Union minister Nitin Gadkari has said a political leader once offered to support him if he were to enter the race for the prime minister's post, but he declined the offer stating he did not nurse such an ambition.
The senior BJP leader was speaking at a journalism awards function in Maharashtra's Nagpur city on Saturday.
"I remember one incident -- I would not name anyone -- that person said 'if you are going to become prime minister, we will support you'," Gadkari said, without specifying when the conversation took place.
"But, I asked why you should support me, and why should I take your support? To become the prime minister is not the aim in my life. I am loyal to my conviction and my organisation, and I am not going to compromise for any post because my conviction is foremost for me," he said.
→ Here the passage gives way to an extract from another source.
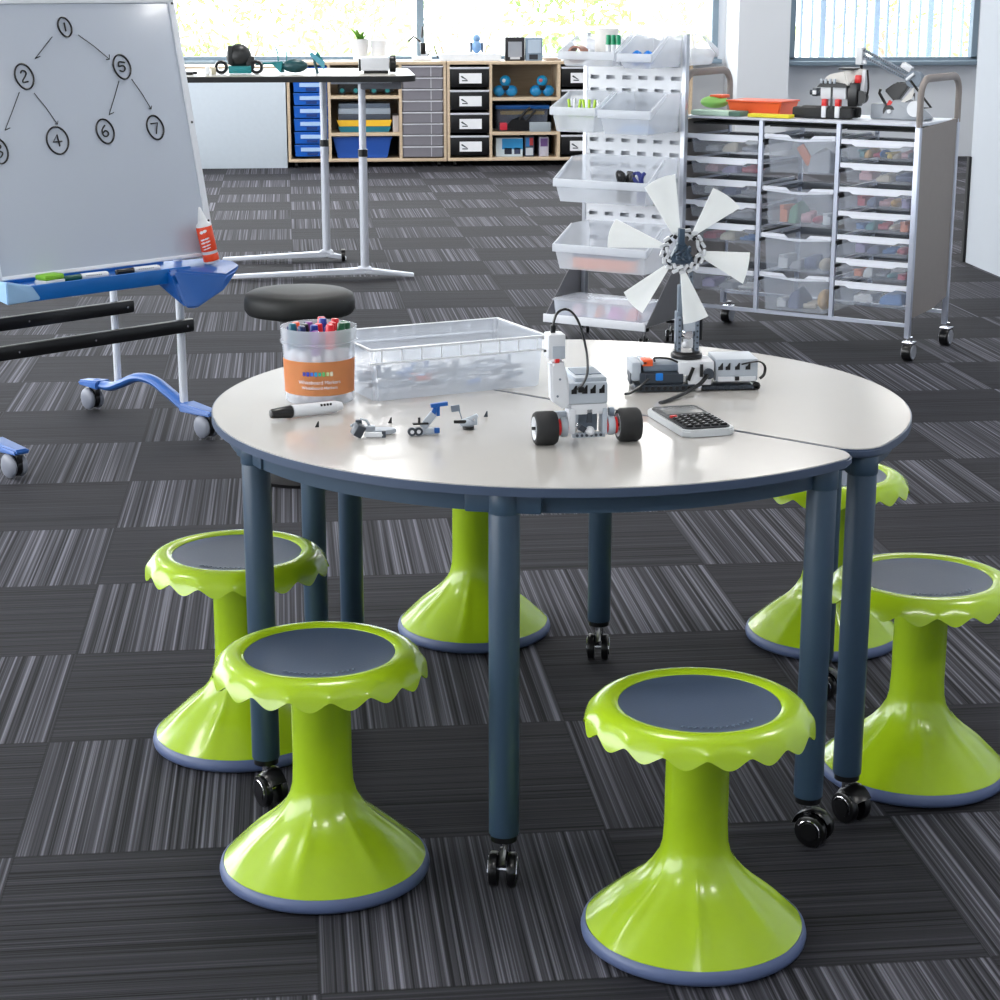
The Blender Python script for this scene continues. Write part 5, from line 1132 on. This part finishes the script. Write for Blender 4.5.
    for (x, nm) in ((.215, 'left'), (.470, 'right')):
        g = thing('toy_vehicle', nm + ' of two black and teal toy vehicles on the shelf behind the high table', 'toy vehicle', (x, YF + .12, za + .001))
        b = MB(); b.bb(-.10, .10, 0, .16, .02, .09, bev=.02); b.hull([(-.07, .02, .08), (.06, .02, .08), (.03, .02, .13), (-.04, .02, .13), (-.07, .12, .08), (.06, .12, .08), (.03, .12, .13)]); b.build('body', BLACKM, g)
        for q in (-.065, .045): b = MB(); b.cyl((q, -.004, .035), (q, .15, .035), .034, seg=18); b.cyl((q, -.006, .035), (q, -.004, .035), .018, seg=14, m=1); b.build('wheel', [BLACK, TEAL], g)
    box_item('flat_case', .325, .43, .275, .045, (18, 110, 130), 'teal box bottom of the stack on the middle shelf', 'box', taper=.02)
    box_item('flat_case', .325, .45, .321, .050, (244, 196, 48), 'yellow lidded tray in the stack on the middle shelf', 'tray', taper=.02)
    box_item('flat_case', .325, .42, .372, .045, (70, 78, 92), 'charcoal case above the yellow tray on the middle shelf', 'case')
    box_item('flat_case', .325, .42, .418, .045, (164, 176, 190), 'light grey case near the top of the middle shelf stack', 'case')
    box_item('flat_case', .325, .41, .464, .038, (110, 124, 142), 'slate case on top of the middle shelf stack', 'case')
    box_item('small_carton', .577, .048, .274, .13, (182, 176, 176), 'pale grey carton beside the stack on the middle shelf', 'carton')
    b = MB(); b.hull([(-.20, 0, 0), (.20, 0, 0), (.20, .3, 0), (-.20, .3, 0), (-.235, -.005, .165), (.235, -.005, .165), (.235, .31, .165), (-.235, .31, .165)], bev=.005); b.bb(-.24, .24, -.01, .31, .155, .170, bev=.003)
    tag(b.build('storage_tub', mat('tub_blue', (30, 80, 168), .4), None, loc=(.305, YF + .05, .0705)), 'blue tapered tub on the lowest shelf behind the high table', 'tub')
    # unit B shelves
    for (x, nm) in ((1.52, 'left'), (1.80, 'right')):
        g = thing('toy_figure', nm + ' of two small blue round-headed toy robots on the upper shelf', 'toy', (x - .05 + (.0 if nm == 'left' else .02), YF + .12, .548))
        b = MB(); b.sph((0, 0, .125), .045, seg=18); b.build('head', mat('toy_blue', (24, 150, 205), .3), g)
        b = MB(); b.bb(-.03, .03, -.03, .03, .05, .09, bev=.01); b.build('neck', BLACK, g)
        b = MB(); b.sph((-.050, 0, .046), .052, sc_=(.95, .8, .88)); b.sph((.050, 0, .046), .052, sc_=(.95, .8, .88)); b.build('foot', mat('toy_blue2', (20, 130, 190), .3), g)
        b = MB(); b.sph((-.015, -.038, .13), .016, m=0); b.build('eye', PAPER if nm == 'left' else mat('toy_pink', (220, 110, 120), .4), g)
    b = MB(); wallbox(b, -.20, .20, 0, .26, 0, .175, .004, .01); b.bb(-.22, .22, -.01, .28, .175, .205, bev=.004, m=1); b.bb(-.18, .18, .005, .008, .13, .16, m=2)
    tag(b.build('clear_crate', [clear('smoke_plastic', (150, 160, 180), .35), BLUE, YEL], None, loc=(1.61, YF + .12, .2745)), 'smoky crate with a blue lid on the middle shelf right of the black drawers', 'crate')
    g = thing('power_tool', 'black and red toy machine in front of the blue-lidded crate', 'toy', (1.57, YF + .05, .2745))
    b = MB(); b.hull([(-.12, 0, .02), (.12, 0, .01), (.12, .05, .01), (-.12, .05, .02), (-.05, 0, .10), (.08, 0, .08), (.02, .05, .12)], bev=.004); b.path([(0, .02, .08), (.06, .02, .16), (.10, .02, .185)], .012, 8); b.path([(.05, .02, .06), (.11, .02, .13), (.14, .02, .17)], .010, 8); b.build('body', BLACK, g)
    b = MB(); b.bb(-.15, -.09, -.004, .04, .01, .07, bev=.008); b.build('motor_end', mat('brick_red', (190, 40, 60), .4), g)
    box_item('metal_tin', 1.745, .17, .2745, .075, (150, 160, 168), 'grey flat tin at the right of the middle shelf', 'tin', d=.04, y=.005)
    box_item('toy_carton', 1.50, .22, .0705, .150, (210, 226, 236), 'white and blue toy carton on the lowest shelf', 'carton', extra=((-.06, .11, .06, .145, (40, 140, 200)), (-.04, .02, .02, .07, (30, 40, 60)), (.04, .09, .02, .07, (60, 70, 100))))
    box_item('toy_carton', 1.665, .075, .0705, .16, (60, 70, 90), 'dark narrow carton with red and blue print on the lowest shelf', 'carton', extra=((-.03, .0, .08, .15, (40, 120, 190)), (.0, .03, .09, .15, (190, 60, 60)), (-.03, .03, .01, .07, (190, 200, 210))))
    box_item('toy_carton', 1.785, .075, .0705, .155, (190, 190, 206), 'pale narrow carton at the right of the lowest shelf', 'carton', extra=((-.03, .03, .08, .145, (110, 80, 140)),))
    # on top of the units
    zt = ZT + .001
    g = thing('potted_plant', 'white pot with a spiky green plant on the window end of the storage unit', 'plant', (.305, YF + .22, zt))
    b = MB(); b.lathe([(0, 0), (.055, 0), (.072, .17), (.066, .17), (.06, .15), (0, .15)], 28); b.build('pot', WHITE, g)
    b = MB(); RR = random.Random(9)
    for k in range(14):
        a = 2 * PI * k / 14; L = RR.uniform(.14, .26); d = Vector((math.cos(a), math.sin(a), 0)); e = Vector((-math.sin(a), math.cos(a), 0)); p = []
        lift = RR.uniform(.2, .75)
        for j in range(6):
            u = j / 5; q = d * L * u * (1.1 - lift * .6) + Vector((0, 0, .16 + L * lift * u - .04 * u * u)); w = .020 * (1 - u) ** .6 + .0005; p.append((q - e * w, q + e * w))
        for (A, B), (C_, D_) in zip(p, p[1:]): b.poly([A, B, D_, C_])
    b.build('leaves', LEAF, g)
    b = MB(); b.lathe([(0, 0), (.055, 0), (.07, .16), (.064, .16), (.058, .14), (0, .14)], 28)
    tag(b.build('white_pot', WHITE, None, loc=(.455, YF + .24, zt)), 'plain white pot beside the spiky potted plant', 'pot')
    box_item('white_tray', 1.19, .50, zt, .055, (214, 220, 228), 'low white tray on top of the storage unit by the window', 'tray', d=.2, taper=.01)
    g = thing('toy_bird', 'small blue and grey toy bird standing on the low white tray', 'toy', (1.24, YF + .15, zt + .056))
    b = MB(); b.sph((0, 0, .055), .05, sc_=(.8, .8, 1.1)); b.sph((0, 0, .12), .032); b.build('body', mat('grey_blue_toy', (120, 160, 205), .4), g)
    for s in (-1, 1): b = MB(); b.box((s * .045, 0, .05), (.018, .03, .08), bev=.006); b.build('wing', mat('slate_toy', (80, 96, 120), .4), g)
    box_item('photo_box', 1.545, .155, zt, .185, (24, 24, 30), 'black product box with a pale round picture on the storage unit', 'carton', d=.1, extra=((-.055, .055, .03, .15, (150, 156, 166)), (-.04, .04, .012, .03, (190, 194, 200))))
    box_item('photo_box', 1.700, .135, zt, .180, (120, 140, 160), 'blue-grey product box right of the black box', 'carton', d=.1, extra=((-.05, .055, .06, .165, (170, 186, 204)), (-.04, .03, .01, .05, (40, 44, 52))))
    box_item('flat_case', 1.86, .12, zt, .022, (150, 132, 118), 'flat brown case lying between the product boxes and the ball robot', 'case')
    g = thing('ball_robot', 'white ball-shaped robot with a dark visor at the right end of the storage unit', 'robot', (1.985, YF + .12, zt))
    b = MB(); b.sph((0, 0, .105), .052, sc_=(1, 1, 1.2)); b.cyl((0, 0, 0), (0, 0, .06), .035, .045, seg=20); b.build('body', mat('robot_white', (214, 220, 228), .3), g)
    b = MB(); b.hull([(-.03, -.052, .055), (.03, -.052, .055), (.0, -.052, .025), (-.03, -.03, .055), (.03, -.03, .055), (0, -.03, .025)]); b.build('visor', BLACK, g)
    g = thing('desk_robot_arm', 'small white and black robotic arm on the storage unit under the window post', 'robot', (.79, YF + .2, zt))
    b = MB(); b.bb(-.07, .09, -.04, .06, 0, .035, bev=.006); b.hull([(.0, 0, .03), (.07, 0, .03), (.05, .04, .03), (-.01, 0, .15), (.01, .03, .15)], bev=.003); b.build('base', WHITE, g)
    b = MB(); b.path([(.0, -.01, .15), (-.055, -.01, .19), (-.10, -.01, .15)], .008, 8); b.path([(.01, -.01, .18), (.02, -.01, .27)], .010, 8); b.bb(.0, .04, -.02, .01, .05, .14, bev=.004); b.path([(.06, .0, .04), (.10, 0, .14), (.14, 0, .02)], .006, 8); b.build('arm_link', BLACK, g)
    g = thing('white_appliance', 'white rounded appliance with a thin arched wire right of the robotic arm', 'device', (1.06, YF + .39, zt))
    b = MB(); b.sph((0, 0, .10), .07, sc_=(1, .9, 1.3)); b.bb(-.08, .08, -.05, .05, 0, .05, bev=.01); b.build('body', WHITE, g)
    b = MB(); b.path(smooth_pts([(.30, -.02, .12), (.36, -.02, .14), (.42, -.02, .20)], 5), .004, 6); b.cyl((.30, -.02, 0), (.30, -.02, .12), .006, seg=8); b.bb(.27, .33, -.04, .0, 0, .01); b.build('wire', MG, g)

# ------------------------------------------------------------------ outside
def outside():
    b = MB(); b.bb(-45, 60, 16.4, 75, -.25, -.15); b.bb(-45, -4.9, -12, 16.4, -.25, -.15); struct(b.build('ground', mat('pale_paving', (206, 204, 196), .9)))
    g = thing('louvre_screen', 'row of tall blue-grey vertical louvre blades outside the right-hand window', 'screen', (0, 17.1, 0))
    x = 3.95; k = 0; RR = random.Random(8)
    while x < 6.3:
        b = MB(); b.box((x, 0, 1.25), (.018 if k % 5 else .05, .045, 2.8), rot=RR.uniform(-.1, .1)); b.build('blade', mat('louvre_blue', (128, 148, 168), .5), g); x += .098; k += 1
    g = thing('railing', 'thin white railing outside the window above the bin rack', 'railing', (0, 19, 0))
    for k in range(16): b = MB(); b.cyl((1.9 + k * .16, 0, -.2), (1.9 + k * .16, 0, 1.0), .010, seg=8); b.build('baluster', mat('rail_grey', (150, 150, 155), .5), g)
    b = MB(); b.bb(1.8, 4.5, -.02, .02, 1.0, 1.04); b.build('handrail', WHITE, g)
    specs = [(-4.2, 23.5, 2.6, 1.1, 0), (-1.3, 29.0, 3.0, 1.3, 1), (0.3, 24.3, 2.2, 0.75, 0), (2.0, 27.5, 3.2, 1.0, 2), (2.9, 22.5, 2.2, 0.8, 1), (5.6, 28.5, 3.0, 1.2, 0), (6.6, 22.6, 2.2, 1.0, 2), (8.1, 26, 3.2, 1.6, 1), (9.9, 24, 2.6, 1.2, 0)]
    words = ['shrub outside at the far left of the window, behind the whiteboard', 'shrub outside behind the toy robot on the high table', 'shrub outside left of the grey window post', 'tall shrub outside right of the grey window post',
             'shrub outside above the blue round-headed toys', 'shrub outside behind the bin rack', 'shrub outside behind the pale strip of wall', 'tall shrub outside behind the louvre blades', 'shrub outside past the right end of the louvre blades']
    greens = [(150, 172, 104), (118, 150, 66), (176, 186, 130)]
    for i, (x, y, h, r, c) in enumerate(specs):
        g = thing('shrub', ['pale green', 'bright green', 'yellow-green'][c] + ' ' + words[i], 'shrub', (x, y, -.16), group='shrubs outside the windows')
        RR = random.Random(40 + i); b = MB()
        for k in range(5): a = RR.uniform(0, 2 * PI); b.cyl((.08 * math.cos(a), .08 * math.sin(a), 0), (r * .4 * math.cos(a), r * .4 * math.sin(a), h * .30), .03, .015, seg=6)
        b.build('stem', mat('bark', (120, 104, 88), .8), g)
        tb = bmesh.new()
        for k in range(800):
            a = RR.uniform(0, 2 * PI); ph = RR.uniform(-1, 1); rr = r * RR.uniform(.35, 1.0) * (1 + .25 * math.sin(3 * a + i))
            c0 = Vector((rr * math.cos(a) * math.sqrt(1 - ph * ph), rr * math.sin(a) * math.sqrt(1 - ph * ph), h * (.52 + .46 * ph)))
            u = Vector((RR.uniform(-1, 1), RR.uniform(-1, 1), RR.uniform(-1, 1))).normalized(); v = u.orthogonal().normalized(); L = RR.uniform(.05, .10)
            vs = [tb.verts.new(c0 + u * L), tb.verts.new(c0 + v * L * .4), tb.verts.new(c0 - u * L), tb.verts.new(c0 - v * L * .4)]; tb.faces.new(vs)
        b = MB(); b.add(tb); b.build('foliage', mat('foliage_%d_tone' % c, greens[c], .7, var=.3, scale=3), g)

# ------------------------------------------------------------------ world, camera, colour
def world_cam():
    w = bpy.data.worlds.new('World'); sc.world = w; w.use_nodes = True; N = w.node_tree.nodes; L = w.node_tree.links
    bg = N['Background']; tc = N.new('ShaderNodeTexCoord'); sp = N.new('ShaderNodeSeparateXYZ'); L.new(tc.outputs['Generated'], sp.inputs[0])
    nz = N.new('ShaderNodeTexNoise'); nz.inputs['Scale'].default_value = 2.2; nz.inputs['Detail'].default_value = 4; L.new(tc.outputs['Generated'], nz.inputs['Vector'])
    r = N.new('ShaderNodeValToRGB'); e = r.color_ramp.elements; e[0].position = .35; e[0].color = (.80, .90, 1.0, 1); e[1].position = .6; e[1].color = (1, 1, 1, 1)
    L.new(nz.outputs['Fac'], r.inputs[0]); L.new(r.outputs[0], bg.inputs['Color']); bg.inputs['Strength'].default_value = SKY
    su = bpy.data.lights.new('sun', 'SUN'); su.energy = SUN; su.angle = math.radians(3); su.color = (1, .96, .88)
    so = bpy.data.objects.new('sun', su); COL.objects.link(so); so.rotation_euler = (math.radians(58), 0, math.radians(-10))
    cam = bpy.data.cameras.new('camera'); co = bpy.data.objects.new('camera', cam); COL.objects.link(co)
    cam.sensor_width = 36; cam.lens = 1900.0 / 1000 * 36; cam.clip_end = 300
    co.location = (0, 0, 1.4); co.rotation_euler = (math.radians(90 - 15.0815), 0, math.radians(-5.2))
    sc.camera = co
    sc.view_settings.view_transform = 'Standard'; sc.view_settings.look = 'None'; sc.view_settings.gamma = 1; sc.view_settings.use_curve_mapping = False
    sc.view_settings.exposure = EXPO
    try:
        sc.cycles.use_denoising = True; sc.cycles.max_bounces = 10; sc.cycles.transparent_max_bounces = 24; sc.cycles.sample_clamp_indirect = 6
    except Exception: pass
SKY = 6.0; SUN = 3.5; EXPO = 0.25

room(); stools(); tables(); tub(); parts_bin(); small_parts(); robot_car(); windmill(); calculator()
easel(); black_stool(); high_table(); rack(); cart(); back_units(); outside(); world_cam()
In his speech, the minister underlined the importance of ethics in both journalism and politics.
Recalling a meeting with a senior CPI functionary, Gadkari said he told the communist leader that late AB Bardhan was among the tallest politicians from Nagpur and Vidarbha.
When the leader expressed surprise saying Bardhan was an opponent of the Rashtriya Swayamsevak Sangh (RSS), Gadkari said honest opposition should be respected.
"I said one should respect a person who opposes with honesty, because there is honesty in his opposition...one who opposes with dishonesty deserves no respect," the BJP leader said.
Comrade Bardhan was faithful to his ideology, and politics as well as journalism now lack such people, he said.
Democracy will be successful only when all the four pillars -- judiciary, executive, legislature and media -- follow ethics, Gadkari added.